No, it’s something revealed in the world view of that Pharisee that turns out not to be about Pharisees, but about humans. And in English, it is completely encompassed in a single word that lives close to the very center of our way of thinking. That word is the comparative “than.”

We have been hard-wired by evolution to think this way. We would like to think otherwise of ourselves—but we’d be wrong. Below the level of our conscious awareness, we are always comparing ourselves to others. I am taller than / older than / poorer than / healthier than / stronger than / that person. I work harder than them, I have more to do than them, I give more to the church than them... I am better than them.

That word “than” stands at the uncomfortable center of our lives, whether we know it or not. That Pharisee isn’t so different, so much better, than any of the rest of us. We all compare ourselves to others, all the time. 

The tax collector is the exception. And that is what makes the story possible.

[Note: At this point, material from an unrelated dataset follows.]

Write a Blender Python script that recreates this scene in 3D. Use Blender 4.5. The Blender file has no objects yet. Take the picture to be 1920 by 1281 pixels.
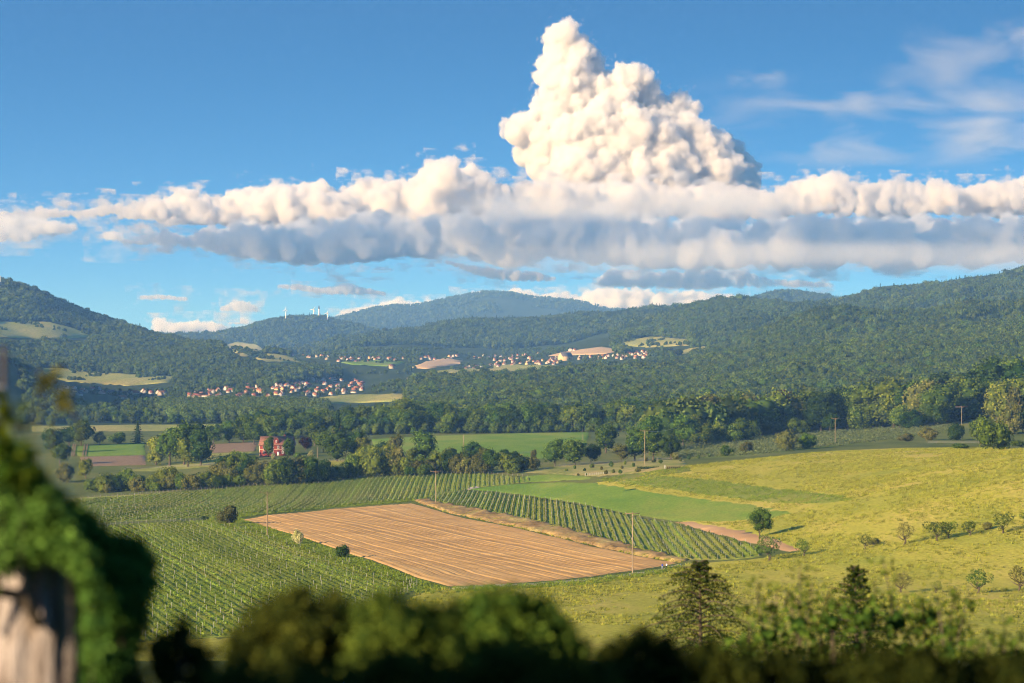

The tax collector is comparing himself to nobody. He is making a searching, unflinching examination of himself, of his own conscience, of his own character, before God. He compares himself to no one. He makes no excuses. He brings himself before God without any appeal to “than.” 

So this is not a parable. It is a story, a cautionary tale, about human nature. And it is a lesson about prayer—about how to pray, about how to bring ourselves before God without excuse or explanation. 

Whenever Jesus points to someone as an example of how we should live, he never describes them in comparative terms. It is never that they prayed more than, or gave more than, or worked harder than, or helped more than, someone else. 

Instead it is always about the essence of what they do. It’s not that the father loves his wayward son more than or less than his brother; it’s that he welcomes him back joyfully and completely. It’s not that the widow gives more than or less than some other person; it’s that she gives all she has to give. It’s not that the blessed ones of God visit more sick people than others, or clothe more poor people than others, or welcome more refugees than others; it’s that they do these things at all.

The standard of Christian life is not a comparative standard—and that is why the world cannot make any sense of us. It has no use for “than.” It is the law of love, full stop. It is the standard of compassion, something much more rigorous and more difficult than mere sentiment and more spiritually substantive than mere feeling. 

The prayers that bring us before the throne of grace bring only us, and no one else. We are not graded on a curve, compared to others. We are seen as our whole selves, in a light without shadows—and what is even more remarkable, it is just that person that God loves, and celebrates, and welcomes home. Amen.